И бумага, которую меня просят написать, заведомо для меня (как и для любого другого политзэка) приемлема и совсем не такая, которой требуют от других.
И даже в казанский аэропорт воронок неожиданно вернулся, конечно, лишь для того, чтобы показать мне, что Янис Барканс — жив. Они не сомневались в том, что у меня хватит сообразительности понять, что с ним делают и чем это должно кончиться.
К тому же им приходилось очень торопиться. Гибель всемирно известного и абсолютно твердого Анатолия Марченко в советской тюрьме в любой день грозила превратиться в мировую сенсацию, совершенно разрушавшую с трудом создающийся новый имидж Советского Союза и Генерального секретаря Коммунистической партии. Срочно нужны были новости, способные затмить это преступление. Думаю, что убийство Толи Марченко было запланировано заранее, входило в планы советской «перестройки». Из воспоминаний, продиктованных мне Валерием Борщовым (подробнее они пересказаны в книге «Гласность и свобода») становится ясно, что книга переданная Толей через отца Глеба (у него ее и получил Борщов) для Лары Богораз и, по-видимому, содержавшая шифр для переписки, сутки находилась в КГБ. То есть Лара и Толя пользовались шифром, известным КГБ, а, значит, и все планы Толи с первого дня объявления голодовки КГБ были известны. И уже осенью судьба наиболее известных диссидентов была в КГБ намечена. Очень деятельного Юрия Орлова уговорили уехать. Сахаров написал письмо с обещанием отказаться от общественной деятельности и недолго и впрямь пытался от нее уклоняться, что в его положении было невозможно. Толя Марченко с его энергией, влиянием и уже понятным КГБ и абсолютно неприемлемым для них планом должен был быть убит, Марк Морозов попался под руку, кем был на самом деле Бобыльков никто, кажется, не знает. А я был выбран, как считает Коля Ивлюшкин — за неимением лучших, на роль рекламного агента советской перестройки.
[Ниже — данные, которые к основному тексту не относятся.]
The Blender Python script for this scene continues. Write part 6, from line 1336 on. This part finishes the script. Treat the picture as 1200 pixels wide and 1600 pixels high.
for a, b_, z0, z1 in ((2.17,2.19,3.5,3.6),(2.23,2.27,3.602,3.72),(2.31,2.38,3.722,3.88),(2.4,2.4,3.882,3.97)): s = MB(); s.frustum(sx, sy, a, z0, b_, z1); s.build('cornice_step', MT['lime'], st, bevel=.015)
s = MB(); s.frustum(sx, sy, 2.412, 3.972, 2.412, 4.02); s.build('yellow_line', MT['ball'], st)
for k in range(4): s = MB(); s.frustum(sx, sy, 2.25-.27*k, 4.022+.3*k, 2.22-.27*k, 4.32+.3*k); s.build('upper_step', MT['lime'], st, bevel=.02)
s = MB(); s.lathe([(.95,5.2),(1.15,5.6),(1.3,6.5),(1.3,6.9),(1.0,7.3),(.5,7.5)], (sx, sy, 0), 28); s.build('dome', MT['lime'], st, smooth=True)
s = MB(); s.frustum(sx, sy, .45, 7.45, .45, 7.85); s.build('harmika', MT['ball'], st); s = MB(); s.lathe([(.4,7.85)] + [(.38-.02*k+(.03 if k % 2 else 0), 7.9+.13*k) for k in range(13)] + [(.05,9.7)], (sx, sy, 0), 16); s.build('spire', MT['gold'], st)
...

Думаю, что возвращение из ссылки Сахарова и начало освобождения политзаключенных, которое и без того планировались, им пришлось ускорить после убийства Анатолия Марченко. Не зря же только 16 декабря 1986 года через неделю после гибели Толи решение окончательно было принято. Советник канадского посольства мне сказал дня через два после освобождения:
- Вернули из ссылки Сахарова, чтобы все забыли о Марченко.
В записи Черняева о совещании с зав отделами ЦК читаем:
«Горбачев сообщил о решении по Сахарову. У большинства на лицах саркастическое выражение. Зимянин нервно забарабанил по столу, делал гримасы и, наконец, не выдержав, пробросил: «Спасибо-то хоть он Вам сказал?».
Горбачев проигнорировал его реакцию. Объяснил, что хочет включить Сахарова в патриотическую работу. Посмотрим... Не такие еще сейчас проблемы придется решать».
Полагаю, что выбор меня в качестве центральной фигуры в кампании освобождения политзаключенных довольно скоро они сочли своей ошибкой.
Во всяком случае, через год, в Англии (в СССР я всегда был на людях) сотрудники КГБ попытались в первый раз меня убить. Через четыре месяца после освобождения уже вышел первый номер журнала «Гласность», потом были конференции о КГБ, Трибунал по Чечне и многое другое.
Но это уже сюжеты советской перестройки на воле, а не в Чистопольской тюрьме.